Bill Zebub
“It’s probably Matt Mercer’s fault.”
Because that was the context my participation came up in, when someone suggested that it was a mistake to have any skill functions beyond what existed with OD&D fighters. My argument was that you could, perhaps, from a certain perspective make that argument in those days about mental or social sphere things, but not physical sphere things. Everything I've argued since is derived from my taking issue with that point; anything beyond that are things others have dragged in that I've responded to.
They often don't even get to chose who to attack depending on layout, and I don't consider "Deciding when to run away" a meaningful tactical choice; its just acknowledgement that the fight has already failed out.
This is a case where my argument has wandered because of others participation and my responses. Let me re-present it to make where I'm coming from clear:
The argument from at least one early respondant at least seemed to be that no other skill beyond what was already present in the combat system was need, because the rest could be handled purely with narration. My counter was if you could do that with other complex and environmentally sensetive physical skills like climbing, swimming (and though less common riding and boating), you could just as easily do it with combat too (and noted I've been in games where that was how it was, indeed, handled). That in practice there is not a major self-evident difference where one deserves mechanical representation and the other doesn't. As you can see from my point of view, the differences you site in combat and the others are not relevant, because the D&D sphere, especially that early on (again, remember this was triggered by a comment about when skills first began to appear in one form or another), most of the theoretical differences were already being abstracted away anyway (and I'm not convinced in any significant fashion that changed up through D&D 4e at least).
Is what I'm arguing about here a little clearer at least? (I'll freely admit I don't consider there being an intrinsic reason handling climbing and some other skills should have a less developed mechanic system that combat is required is necessarily true, but I'm also not arguing in favor of doing it, barring a game that's going to be doing things with climbing very regularly. But its not really what I'm talking about here in any case).

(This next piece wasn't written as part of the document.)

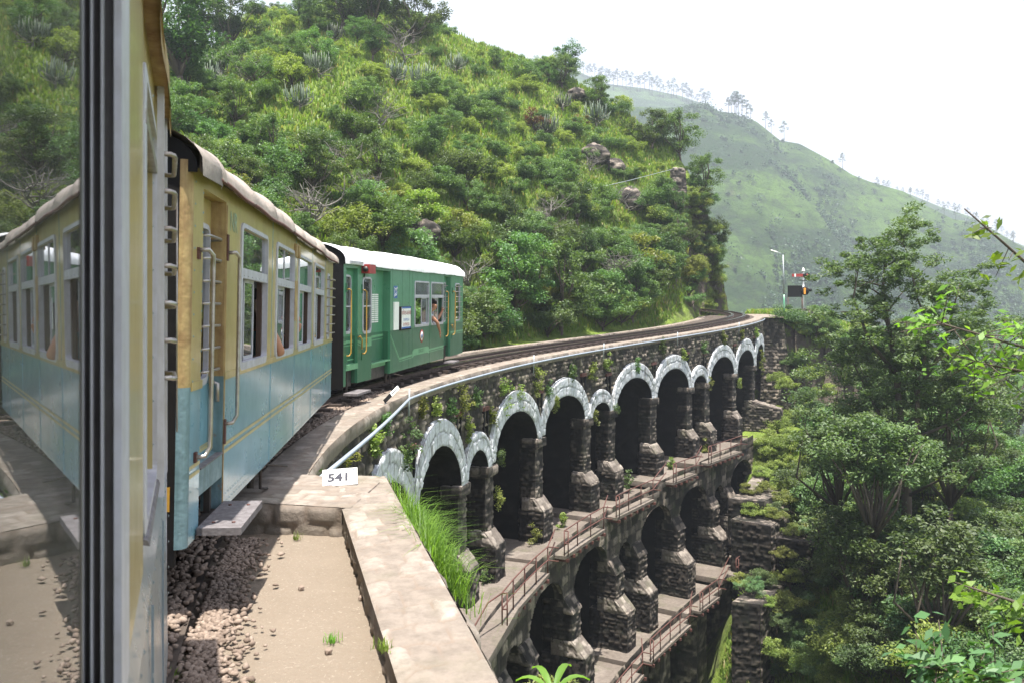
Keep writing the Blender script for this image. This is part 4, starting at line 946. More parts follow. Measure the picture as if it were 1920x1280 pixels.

Great clarification, thanks.
I had strayed from what you rightly point out was the premise here, whether OD&D was sufficient, because I don't really find that an interesting or useful thing to discuss. I'm more interested in what we can learn from past editions (of all games), what bits and pieces we can keep, discard, or revive, and what needs to be refined and redesigned. With the recognition that we really need lots of different solutions, because there are so many preferences.
I really would love to have out-of-combat be mechanically interesting in the way combat itself is, and I think about that problem a lot. So far the only solution I have is an unsatisfactory one, and is along the lines of my climbing example above: wherever possible, insert a difficult (and possibly improvised) trade-off that may require a dice roll.
N.B.: the other factor I forgot to mention that I think is critical to making combat fun is some form of action economy: you get to do something on your turn, but you'd better make a good choice because then the environment gets to take its own turn. And the environment does not like you.